Sriram Raghavan’s latest film, Ikkis, delivers a thoughtful, low-key account of duty and loss that places human cost above jingoism. Set against the backdrop of the 1971 India-Pakistan conflict and the Battle of Basantar, the film traces the brief, heroic life of Second Lieutenant Arun Khetarpal and the long shadow his death casts on those who survive him.
Ikkis India peace and the film’s restrained plea
Raghavan resists spectacle. Rather than relying on glossy patriotism, he opts for emotional and operational authenticity. The narrative moves between two timelines: Arun (Agastya Nanda) on the battlefield and his father, M.L. Khetarpal (Dharmendra), years later during a fraught visit to Pakistan at a time when the two neighbours attempt a diplomatic detour under the Aman Ki Asha initiative. That structure allows the film to explore grief and reconciliation without moralising.
The cinematography, led by Anil Mehta, balances the monstrous presence of Centurion tanks with intimate, haunting close-ups. Mehta’s lens lingers on the human toll of conflict—wounded bodies, empty barracks and the ordinary faces of soldiers—keeping the audience attentive to loss rather than machinery. Raghavan’s choice to avoid digital grandstanding results in scenes that feel lived-in and immediate.
Agastya Nanda makes a quiet but convincing entrance as Arun. He conveys resolve and vulnerability in measured beats, his performance occasionally recalling the brooding intensity associated with India’s finest young actors. The romance subplot, centred on Simar Bhatia’s debut, takes time to find its footing, but it contributes to portraying Arun as a full, flawed young man rather than a one-note hero.
It is Dharmendra, in what critics are already calling his swan song, who holds the film together. His portrayal of a grieving father is marked by restraint: silences that speak, subtle glances and an economy of expression that steadily accumulate emotional force. Opposite him, Jaideep Ahlawat brings nuance to Brigadier Khwaja Mohd. Naseer, a Pakistani officer who carries a thirty-year-old secret. Their interactions form the moral centre of the film and drive home the message that common humanity can persist amid political hostility.
Co-writers Pooja Ladha Surti and Arijit Biswas help create a believable cantonment world and trace how a young man’s urge to leave a mark on posterity can tip him towards duty over doubt. The film delicately examines the thin line between loyalty and obedience without sanctifying its protagonist. Moments of lyricism—references to Hemingway and wartime poetry—are woven in to deepen character rather than distract from the core drama.

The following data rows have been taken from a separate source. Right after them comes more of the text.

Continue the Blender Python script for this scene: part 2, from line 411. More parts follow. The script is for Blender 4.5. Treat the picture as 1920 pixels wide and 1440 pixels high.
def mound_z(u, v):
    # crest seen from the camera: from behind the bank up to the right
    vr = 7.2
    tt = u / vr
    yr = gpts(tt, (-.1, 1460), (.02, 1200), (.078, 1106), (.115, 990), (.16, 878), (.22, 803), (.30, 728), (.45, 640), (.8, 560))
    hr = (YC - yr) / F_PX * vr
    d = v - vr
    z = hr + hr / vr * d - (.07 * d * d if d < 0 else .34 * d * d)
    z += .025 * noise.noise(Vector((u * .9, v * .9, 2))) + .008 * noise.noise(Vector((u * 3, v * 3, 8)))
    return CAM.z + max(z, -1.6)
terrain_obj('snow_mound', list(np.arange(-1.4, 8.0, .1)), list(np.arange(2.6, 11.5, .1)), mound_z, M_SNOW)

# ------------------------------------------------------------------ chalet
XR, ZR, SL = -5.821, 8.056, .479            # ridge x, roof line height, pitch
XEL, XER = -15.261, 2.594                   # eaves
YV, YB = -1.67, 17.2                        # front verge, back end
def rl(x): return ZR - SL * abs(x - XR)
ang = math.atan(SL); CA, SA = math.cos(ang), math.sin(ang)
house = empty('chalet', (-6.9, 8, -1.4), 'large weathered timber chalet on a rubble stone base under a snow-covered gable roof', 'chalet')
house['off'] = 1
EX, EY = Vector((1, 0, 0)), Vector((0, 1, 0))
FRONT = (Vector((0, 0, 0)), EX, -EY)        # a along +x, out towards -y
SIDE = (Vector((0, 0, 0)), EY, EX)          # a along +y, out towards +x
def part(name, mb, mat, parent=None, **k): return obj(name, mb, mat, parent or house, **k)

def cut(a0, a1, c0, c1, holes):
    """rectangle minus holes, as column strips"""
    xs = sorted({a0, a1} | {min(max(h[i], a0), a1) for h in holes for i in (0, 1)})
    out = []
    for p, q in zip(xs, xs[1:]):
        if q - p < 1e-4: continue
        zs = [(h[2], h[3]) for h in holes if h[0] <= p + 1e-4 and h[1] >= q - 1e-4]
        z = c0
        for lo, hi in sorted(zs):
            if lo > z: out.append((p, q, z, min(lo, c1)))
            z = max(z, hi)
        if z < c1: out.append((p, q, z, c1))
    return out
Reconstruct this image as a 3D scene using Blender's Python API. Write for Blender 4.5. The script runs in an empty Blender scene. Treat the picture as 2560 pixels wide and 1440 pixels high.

Raghavan does not pretend that reconciliation is simple. The makers insert a disclaimer in the end credits to remind audiences that the Pakistani officer’s kindness is not presented as representative, a sober nod to the fragile reality of cross-border relations. Yet, the film’s real achievement is its insistence on empathy: even in a narrative that honours military valour, it foregrounds the futility of violence and the personal cost of conflict.
Ikkis is currently running in theatres. As a piece of cinematic soft power, it offers a constructive cultural moment—an appeal for understanding between neighbours at a time when public rhetoric often hardens into opposition.
Key Takeaways:
- Ikkis India peace: a restrained war drama that favours empathy over spectacle.
- Sriram Raghavan uses two timelines to humanise Second Lieutenant Arun Khetarpal and his grieving father.
- Standout performances from Dharmendra and Agastya Nanda anchor the film’s emotional core.
- The film serves as a soft-power plea for cross-border understanding amid brittle diplomacy.